Are you able to retype all the records below exactly?

RAW RECORDS:
---*---

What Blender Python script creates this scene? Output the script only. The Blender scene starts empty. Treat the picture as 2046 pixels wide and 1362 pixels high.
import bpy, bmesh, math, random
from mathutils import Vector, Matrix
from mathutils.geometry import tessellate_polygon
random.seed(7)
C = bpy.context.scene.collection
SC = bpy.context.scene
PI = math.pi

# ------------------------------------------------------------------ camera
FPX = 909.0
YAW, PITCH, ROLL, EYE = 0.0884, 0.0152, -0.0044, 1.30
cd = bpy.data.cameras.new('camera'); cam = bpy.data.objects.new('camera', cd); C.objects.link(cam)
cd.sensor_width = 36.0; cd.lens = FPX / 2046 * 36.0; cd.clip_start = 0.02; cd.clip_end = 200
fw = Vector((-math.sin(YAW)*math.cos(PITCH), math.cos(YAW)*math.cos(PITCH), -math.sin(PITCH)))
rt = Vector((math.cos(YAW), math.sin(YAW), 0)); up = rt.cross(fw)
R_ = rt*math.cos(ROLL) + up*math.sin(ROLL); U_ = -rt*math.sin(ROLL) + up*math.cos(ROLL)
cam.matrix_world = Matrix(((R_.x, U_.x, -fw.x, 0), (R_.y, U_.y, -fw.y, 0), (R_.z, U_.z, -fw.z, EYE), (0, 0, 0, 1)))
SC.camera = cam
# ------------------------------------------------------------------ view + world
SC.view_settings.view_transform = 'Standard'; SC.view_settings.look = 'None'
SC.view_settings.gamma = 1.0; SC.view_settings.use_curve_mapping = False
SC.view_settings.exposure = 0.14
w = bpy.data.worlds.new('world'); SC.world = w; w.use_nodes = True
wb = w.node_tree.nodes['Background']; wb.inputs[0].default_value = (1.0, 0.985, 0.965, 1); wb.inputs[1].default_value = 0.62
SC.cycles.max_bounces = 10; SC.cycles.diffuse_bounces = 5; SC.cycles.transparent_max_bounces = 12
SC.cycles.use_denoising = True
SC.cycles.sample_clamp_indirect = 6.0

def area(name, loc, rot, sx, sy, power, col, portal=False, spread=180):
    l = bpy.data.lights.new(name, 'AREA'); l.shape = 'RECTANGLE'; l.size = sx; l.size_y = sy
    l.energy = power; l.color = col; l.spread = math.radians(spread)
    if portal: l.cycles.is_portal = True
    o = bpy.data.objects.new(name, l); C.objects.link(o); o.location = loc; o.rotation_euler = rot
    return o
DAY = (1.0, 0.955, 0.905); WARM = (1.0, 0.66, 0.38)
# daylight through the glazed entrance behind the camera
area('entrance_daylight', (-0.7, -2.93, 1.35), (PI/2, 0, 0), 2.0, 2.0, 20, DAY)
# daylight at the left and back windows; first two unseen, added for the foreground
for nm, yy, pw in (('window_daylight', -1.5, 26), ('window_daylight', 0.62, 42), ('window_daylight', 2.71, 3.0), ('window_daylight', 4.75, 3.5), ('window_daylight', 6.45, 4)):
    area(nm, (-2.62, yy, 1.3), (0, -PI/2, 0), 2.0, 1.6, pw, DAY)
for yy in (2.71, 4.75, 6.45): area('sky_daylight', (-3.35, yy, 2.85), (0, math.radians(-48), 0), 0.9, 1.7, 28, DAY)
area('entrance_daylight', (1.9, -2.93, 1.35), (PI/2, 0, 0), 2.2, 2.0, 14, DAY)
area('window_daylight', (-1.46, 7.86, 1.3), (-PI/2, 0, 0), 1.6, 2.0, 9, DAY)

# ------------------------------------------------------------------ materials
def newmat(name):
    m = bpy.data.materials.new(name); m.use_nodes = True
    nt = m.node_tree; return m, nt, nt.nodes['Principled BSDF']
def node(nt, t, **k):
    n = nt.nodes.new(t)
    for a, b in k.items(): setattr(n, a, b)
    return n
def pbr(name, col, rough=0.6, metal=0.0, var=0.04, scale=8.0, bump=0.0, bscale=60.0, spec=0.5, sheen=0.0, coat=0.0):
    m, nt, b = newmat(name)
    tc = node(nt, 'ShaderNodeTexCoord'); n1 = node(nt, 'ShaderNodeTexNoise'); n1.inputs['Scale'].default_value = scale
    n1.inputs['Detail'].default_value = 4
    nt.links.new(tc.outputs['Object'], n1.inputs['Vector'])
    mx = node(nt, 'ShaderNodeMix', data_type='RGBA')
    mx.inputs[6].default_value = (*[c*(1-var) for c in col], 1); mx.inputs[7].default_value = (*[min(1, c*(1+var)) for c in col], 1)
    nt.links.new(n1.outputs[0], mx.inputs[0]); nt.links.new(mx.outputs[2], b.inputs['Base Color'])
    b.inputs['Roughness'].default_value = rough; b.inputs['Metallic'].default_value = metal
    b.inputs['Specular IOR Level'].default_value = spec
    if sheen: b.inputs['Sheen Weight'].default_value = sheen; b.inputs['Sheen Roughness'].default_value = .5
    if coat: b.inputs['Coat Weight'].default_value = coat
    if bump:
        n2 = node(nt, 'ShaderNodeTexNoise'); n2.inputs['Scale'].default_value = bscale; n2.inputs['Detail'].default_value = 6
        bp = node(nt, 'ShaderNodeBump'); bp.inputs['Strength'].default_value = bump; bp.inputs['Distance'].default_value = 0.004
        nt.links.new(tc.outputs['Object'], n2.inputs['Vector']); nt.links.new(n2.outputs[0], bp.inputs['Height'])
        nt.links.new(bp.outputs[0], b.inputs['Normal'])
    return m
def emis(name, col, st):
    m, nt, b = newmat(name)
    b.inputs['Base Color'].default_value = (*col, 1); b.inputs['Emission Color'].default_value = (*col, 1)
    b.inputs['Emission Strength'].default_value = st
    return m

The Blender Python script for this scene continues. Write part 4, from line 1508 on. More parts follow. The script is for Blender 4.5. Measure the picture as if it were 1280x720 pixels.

---*---

EXERCISE RESPONSE:
What Blender Python script creates this scene? Output the script only. The Blender scene starts empty. Treat the picture as 2046 pixels wide and 1362 pixels high.
import bpy, bmesh, math, random
from mathutils import Vector, Matrix
from mathutils.geometry import tessellate_polygon
random.seed(7)
C = bpy.context.scene.collection
SC = bpy.context.scene
PI = math.pi

# ------------------------------------------------------------------ camera
FPX = 909.0
YAW, PITCH, ROLL, EYE = 0.0884, 0.0152, -0.0044, 1.30
cd = bpy.data.cameras.new('camera'); cam = bpy.data.objects.new('camera', cd); C.objects.link(cam)
cd.sensor_width = 36.0; cd.lens = FPX / 2046 * 36.0; cd.clip_start = 0.02; cd.clip_end = 200
fw = Vector((-math.sin(YAW)*math.cos(PITCH), math.cos(YAW)*math.cos(PITCH), -math.sin(PITCH)))
rt = Vector((math.cos(YAW), math.sin(YAW), 0)); up = rt.cross(fw)
R_ = rt*math.cos(ROLL) + up*math.sin(ROLL); U_ = -rt*math.sin(ROLL) + up*math.cos(ROLL)
cam.matrix_world = Matrix(((R_.x, U_.x, -fw.x, 0), (R_.y, U_.y, -fw.y, 0), (R_.z, U_.z, -fw.z, EYE), (0, 0, 0, 1)))
SC.camera = cam
# ------------------------------------------------------------------ view + world
SC.view_settings.view_transform = 'Standard'; SC.view_settings.look = 'None'
SC.view_settings.gamma = 1.0; SC.view_settings.use_curve_mapping = False
SC.view_settings.exposure = 0.14
w = bpy.data.worlds.new('world'); SC.world = w; w.use_nodes = True
wb = w.node_tree.nodes['Background']; wb.inputs[0].default_value = (1.0, 0.985, 0.965, 1); wb.inputs[1].default_value = 0.62
SC.cycles.max_bounces = 10; SC.cycles.diffuse_bounces = 5; SC.cycles.transparent_max_bounces = 12
SC.cycles.use_denoising = True
SC.cycles.sample_clamp_indirect = 6.0

def area(name, loc, rot, sx, sy, power, col, portal=False, spread=180):
    l = bpy.data.lights.new(name, 'AREA'); l.shape = 'RECTANGLE'; l.size = sx; l.size_y = sy
    l.energy = power; l.color = col; l.spread = math.radians(spread)
    if portal: l.cycles.is_portal = True
    o = bpy.data.objects.new(name, l); C.objects.link(o); o.location = loc; o.rotation_euler = rot
    return o
DAY = (1.0, 0.955, 0.905); WARM = (1.0, 0.66, 0.38)
# daylight through the glazed entrance behind the camera
area('entrance_daylight', (-0.7, -2.93, 1.35), (PI/2, 0, 0), 2.0, 2.0, 20, DAY)
# daylight at the left and back windows; first two unseen, added for the foreground
for nm, yy, pw in (('window_daylight', -1.5, 26), ('window_daylight', 0.62, 42), ('window_daylight', 2.71, 3.0), ('window_daylight', 4.75, 3.5), ('window_daylight', 6.45, 4)):
    area(nm, (-2.62, yy, 1.3), (0, -PI/2, 0), 2.0, 1.6, pw, DAY)
for yy in (2.71, 4.75, 6.45): area('sky_daylight', (-3.35, yy, 2.85), (0, math.radians(-48), 0), 0.9, 1.7, 28, DAY)
area('entrance_daylight', (1.9, -2.93, 1.35), (PI/2, 0, 0), 2.2, 2.0, 14, DAY)
area('window_daylight', (-1.46, 7.86, 1.3), (-PI/2, 0, 0), 1.6, 2.0, 9, DAY)

# ------------------------------------------------------------------ materials
def newmat(name):
    m = bpy.data.materials.new(name); m.use_nodes = True
    nt = m.node_tree; return m, nt, nt.nodes['Principled BSDF']
def node(nt, t, **k):
    n = nt.nodes.new(t)
    for a, b in k.items(): setattr(n, a, b)
    return n
def pbr(name, col, rough=0.6, metal=0.0, var=0.04, scale=8.0, bump=0.0, bscale=60.0, spec=0.5, sheen=0.0, coat=0.0):
    m, nt, b = newmat(name)
    tc = node(nt, 'ShaderNodeTexCoord'); n1 = node(nt, 'ShaderNodeTexNoise'); n1.inputs['Scale'].default_value = scale
    n1.inputs['Detail'].default_value = 4
    nt.links.new(tc.outputs['Object'], n1.inputs['Vector'])
    mx = node(nt, 'ShaderNodeMix', data_type='RGBA')
    mx.inputs[6].default_value = (*[c*(1-var) for c in col], 1); mx.inputs[7].default_value = (*[min(1, c*(1+var)) for c in col], 1)
    nt.links.new(n1.outputs[0], mx.inputs[0]); nt.links.new(mx.outputs[2], b.inputs['Base Color'])
    b.inputs['Roughness'].default_value = rough; b.inputs['Metallic'].default_value = metal
    b.inputs['Specular IOR Level'].default_value = spec
    if sheen: b.inputs['Sheen Weight'].default_value = sheen; b.inputs['Sheen Roughness'].default_value = .5
    if coat: b.inputs['Coat Weight'].default_value = coat
    if bump:
        n2 = node(nt, 'ShaderNodeTexNoise'); n2.inputs['Scale'].default_value = bscale; n2.inputs['Detail'].default_value = 6
        bp = node(nt, 'ShaderNodeBump'); bp.inputs['Strength'].default_value = bump; bp.inputs['Distance'].default_value = 0.004
        nt.links.new(tc.outputs['Object'], n2.inputs['Vector']); nt.links.new(n2.outputs[0], bp.inputs['Height'])
        nt.links.new(bp.outputs[0], b.inputs['Normal'])
    return m
def emis(name, col, st):
    m, nt, b = newmat(name)
    b.inputs['Base Color'].default_value = (*col, 1); b.inputs['Emission Color'].default_value = (*col, 1)
    b.inputs['Emission Strength'].default_value = st
    return m

The Blender Python script for this scene continues. Write part 4, from line 1508 on. More parts follow. The script is for Blender 4.5. Measure the picture as if it were 1280x720 pixels.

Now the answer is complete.